Thursday, September 17, 2009

Ann Pitcher's Insights

Ann Pitcher, the author of one of our course's books, Transforming Mozambique: The Politics of Privatization, came to our seminar class to speak to us about her work in Mozambique. It was truly an honor to have the opportunity to hear her speak about her life's passion. She spoke mostly about the general history of Mozambique and how it became the state that it is today. Basically, Mozambique was a Portuguese colony in the 1920s. It is an interesting case because Portugal itself was authoritarian, which meant that unlike British colonies, there was no real democratic model for Mozambicans to follow. However, in the 1950s, there was a slow resistance against Portuguese colonialism. In 1963, the Front for the Liberation of Mozambique or Frelimo was established and they won independence in 1975. After a Civil Conflict from 1977 to 1992, a peace accord was finally reached in 1992. After that, there were three national elections occurring in 1994, 1999, 2004, and the upcoming 2009 election.

When I reflect back on Pitcher's discussion of Mozambique, I can say that I was surprised by many things. However, the two most shocking points that she brought up would be the enduring effects of Mozambique's complex past and the fact that she cited: half of Mozambique's population is under the age of 15.

First, while Mozambique is trying to move into the future, the
effects of its past is still lingering. For example, due to colonialism and oppressive leaders, most Mozambicans have lost some part of their traditional history. Picther explained that the Portuguese replaced many village chiefs with pseudo-chiefs because they thought they could control them better. This mostly occurred in areas that the Portuguese had an economic interest in. For example, in Nampula, the people today could easily remember their village clan name before colonialism/independence. However, if you ask someone in Zambezia, a state of many commercial companies and plants, the people do not know their name or much of their history. This is surprising to me because geographically, the two areas are very close, yet the two regions are very distinct. On a personal level, I can identify with the Zambezians because I have heard stories from my grandparents of when Japan invaded Korea. The Japanese attempted to erase all Korean traditions and install Japanese ones instead. The schools would teach Japanese to Korean schoolchildren and try to oppress the people. It hurts to see that our human history has so many examples of oppression and violence where a one group of people tries to control another. When will we ever learn?

Another example of the enduring effects of Mozambique's history involves the liberation period. Ann Pitcher explained that during Mozambique's adoption of socialism, Frelimo received assistance from China and the former Soviet Union. As a result, a concrete example can still be seen today in the evidence of the street names. Take a look at the Google map below. You can go down Avenida Mao Tes Tung, pass Avenida Kim Il Sung, take a right on Avenida Vladmir Lenine and then go to Manhalgalene United Methodist Church. What an eclectic group of names and historical indicators!

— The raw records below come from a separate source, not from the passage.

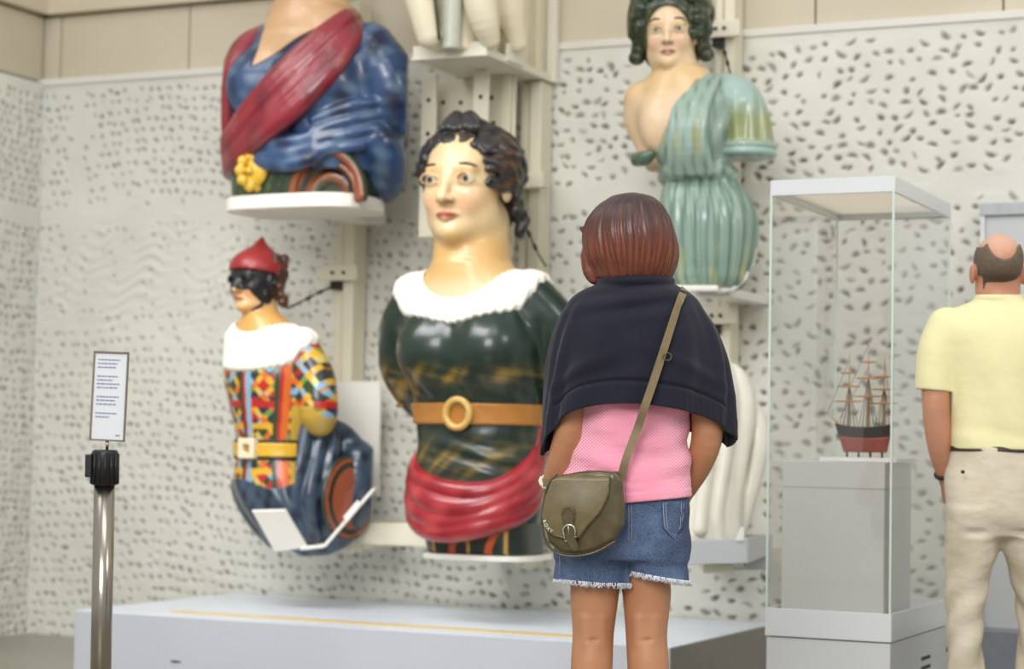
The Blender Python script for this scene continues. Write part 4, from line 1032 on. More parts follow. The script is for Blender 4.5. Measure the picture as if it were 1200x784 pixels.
g.all(lambda d, x, y, z: np.maximum(d, zlo - z))
g.build('carved_drapery', f7.m, m_cream, f7.root)
g2 = g.like(); f7.loft(g2, [(-105, 536, 16, 12), (10, 529, 13, 12), (62, 529, 11, 12)], R(25), v=-62)
g2.all(lambda d, x, y, z: np.maximum(d, zlo - z))
g2.build('grey_panel', f7.m, mat('grey_green_paint', (190, 192, 176), .45, coat=.2), f7.root)
tube('painted_line', np.array(f7.Q([(507, -80, -76), (510, 0, -76), (515, 47, -76)])) * f7.m, 1.8 * f7.m, mat('dark_line_paint', (62, 60, 44), .5), f7.root, 8)
wbox('side_board', (XB - .05, 7.98, zb2 + .016), (XB - .03, YW - .075, 3.5), mat('cream_board', (216, 208, 182), .5), tb, .003)
for y in (8.06, 8.20): wbox('batten', (XB - .03, y, zb2 + .016), (XB - .015, y + .045, 3.5), m_cream, tb, .003)
# ------------------------------------------------------------------ glass case
CX0, CX1, CY0, CY1, ZB, ZR, ZTOP = -2.116, -1.690, 6.57, 7.37, .38, .472, 1.90
gc = empty('glass_case', ((CX0 + CX1) / 2, (CY0 + CY1) / 2, 0), 0, 'tall glass display case with a grey base holding the small ship model', 'display case')
m_case = mat('case_grey', (205, 207, 206), .35, var=.03, vs=4, coat=.2)
wbox('case_base', (CX0 + .004, CY0 + .004, 0), (CX1 - .004, CY1 - .004, ZB - .004), m_case, gc, .003)
wbox('base_gap', (CX0 + .012, CY0 + .012, ZB - .006), (CX1 - .012, CY1 - .012, ZB + .004), m_slot, gc, 0)
m_rim = mat('case_rim', (216, 219, 220), .3, var=.03, vs=4, coat=.3)
for lo, hi in (((CX0, CY0, ZB), (CX1, CY0 + .012, ZR)), ((CX0, CY1 - .012, ZB), (CX1, CY1, ZR)), ((CX0, CY0 + .012, ZB), (CX0 + .012, CY1 - .012, ZR)), ((CX1 - .012, CY0 + .012, ZB), (CX1, CY1 - .012, ZR))): wbox('rim_panel', lo, hi, m_rim, gc, .002)
wbox('case_deck', (CX0 + .012, CY0 + .012, ZB), (CX1 - .012, CY1 - .012, ZR - .03), m_rim, gc, 0)
for k in range(3):
    p = onX(1084 - k * 0, 771 + k * 11, CX1 - .004)
    bm = bmesh.new(); bm_box(bm, (CX1 - .0055, p.y - .055, p.z - .006), (CX1 - .0025, p.y + .075, p.z + .006), .001); off(from_bm('vent_slot', bm, m_slot, gc), gc)
n = N('clear_glass'); tr = n.add('ShaderNodeBsdfTransparent'); tr.inputs['Color'].default_value = (.925, .925, .905, 1)
gl = n.add('ShaderNodeBsdfGlossy'); gl.inputs['Roughness'].default_value = .02; gl.inputs['Color'].default_value = (1, 1, 1, 1)
lw = n.add('ShaderNodeLayerWeight'); lw.inputs['Blend'].default_value = .5
pw_ = n.add('ShaderNodeMath', operation='POWER'); pw_.inputs[1].default_value = 3.5; n.link(lw.outputs['Facing'], pw_.inputs[0])
ma_ = n.add('ShaderNodeMath', operation='MULTIPLY_ADD'); ma_.inputs[1].default_value = .75; ma_.inputs[2].default_value = .075; n.link(pw_.outputs[0], ma_.inputs[0]); mx = n.add('ShaderNodeMixShader')
n.link(ma_.outputs[0], mx.inputs[0]); n.link(tr.outputs[0], mx.inputs[1]); n.link(gl.outputs[0], mx.inputs[2])
ng = N('glass_haze'); n.link(mx.outputs[0], n.out.inputs['Surface']); m_glass = n.m; bpy.data.materials.remove(ng.m)
def pane(name, corners):
    o = mesh(name, corners, [(0, 1, 2, 3)], m_glass, gc, smooth=False); return off(o, gc)
e_ = .004
pane('glass_pane', [(CX0, CY0 + e_, ZR), (CX1, CY0 + e_, ZR), (CX1, CY0 + e_, ZTOP - .05), (CX0, CY0 + e_, ZTOP - .05)])
pane('glass_pane', [(CX0, CY1 - e_, ZR), (CX1, CY1 - e_, ZR), (CX1, CY1 - e_, ZTOP - .05), (CX0, CY1 - e_, ZTOP - .05)])
pane('glass_pane', [(CX0 + e_, CY0, ZR), (CX0 + e_, CY1, ZR), (CX0 + e_, CY1, ZTOP - .05), (CX0 + e_, CY0, ZTOP - .05)])
pane('glass_pane', [(CX1 - e_, CY0, ZR), (CX1 - e_, CY1, ZR), (CX1 - e_, CY1, ZTOP - .05), (CX1 - e_, CY0, ZTOP - .05)])
n = N('glass_edge'); n.P(Roughness=.2, Specular_IOR_Level=.6); n.b.inputs['Base Color'].default_value = L4((206, 222, 212)); m_gedge = n.m
for x, y in ((CX0, CY0), (CX1 - .009, CY0), (CX1 - .006, CY1 - .006), (CX0, CY1 - .006)): wbox('glass_edge', (x, y, ZR), (x + .007, y + .007, ZTOP - .05), m_gedge, gc, .001)
n = N('milky_acrylic'); tl = n.add('ShaderNodeBsdfTranslucent'); tl.inputs['Color'].default_value = (1, .96, .88, 1); df = n.add('ShaderNodeBsdfDiffuse'); df.inputs['Color'].default_value = L4((226, 216, 198)); mx = n.add('ShaderNodeMixShader'); mx.inputs[0].default_value = .7
n.link(df.outputs[0], mx.inputs[1]); n.link(tl.outputs[0], mx.inputs[2]); n.link(mx.outputs[0], n.out.inputs['Surface']); m_soff = n.m
for lo, hi in (((CX0, CY0, ZTOP - .052), (CX1, CY0 + .016, ZTOP)), ((CX0, CY1 - .016, ZTOP - .052), (CX1, CY1, ZTOP)), ((CX0, CY0 + .016, ZTOP - .052), (CX0 + .016, CY1 - .016, ZTOP)), ((CX1 - .016, CY0 + .016, ZTOP - .052), (CX1, CY1 - .016, ZTOP))):
    wbox('top_frame', lo, hi, m_rim, gc, .002)
wbox('top_panel', (CX0 + .016, CY0 + .016, ZTOP - .03), (CX1 - .016, CY1 - .016, ZTOP - .006), m_soff, gc, 0)
a = onY(917, 540, 6.66); b = onY(1037, 540, 6.66)
pdl = empty('inner_pedestal', ((a.x + b.x) / 2, 6.83, ZR - .03), 0, 'pale grey block pedestal inside the glass case under the ship model', 'pedestal')
zp = a.z
wbox('pedestal_block', (a.x, 6.66, ZR - .029), (b.x, 7.02, zp), mat('pedestal_grey', (206, 206, 204), .45, var=.03, vs=4), pdl, .003)
wbox('pedestal_seam', (a.x - .0008, 6.659, zp - .088), (b.x + .0008, 7.021, zp - .085), mat('seam_grey', (176, 177, 176), .5), pdl, 0)
a2 = onY(960, 536, 6.70); b2 = onY(1060, 538, 6.70)
pt = empty('display_mount', ((a2.x + b2.x) / 2, 6.84, zp), 0, 'thin white board lying on the pedestal inside the glass case', 'mount board')
zm = zp + .016
wbox('mount_board', (a2.x, 6.70, zp + .001), (min(b2.x, CX1 - .02), 6.98, zm), mat('white_board', (240, 240, 238), .4), pt, .002)
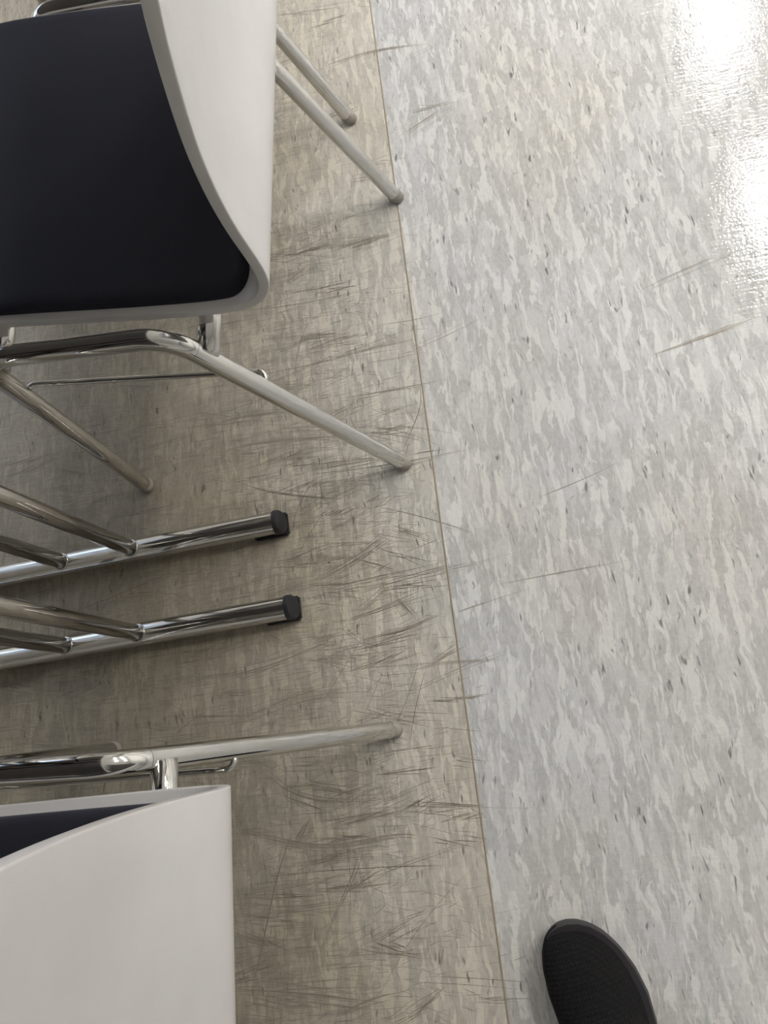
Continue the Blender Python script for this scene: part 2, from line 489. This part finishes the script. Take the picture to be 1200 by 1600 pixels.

The second fact that surprised me the most was when Ann Pitcher explained that almost half of Mozambique's population is under the age of 15. Could this be actually true? The only explanation that I could think of was that the children are the only survivors because all their parents passed away from HIV/AIDS. Or, they could have been killed during the country's Civil War conflict. I believe that finding the answer to this disturbing statistic is necessary in order to further understand the nature of this country.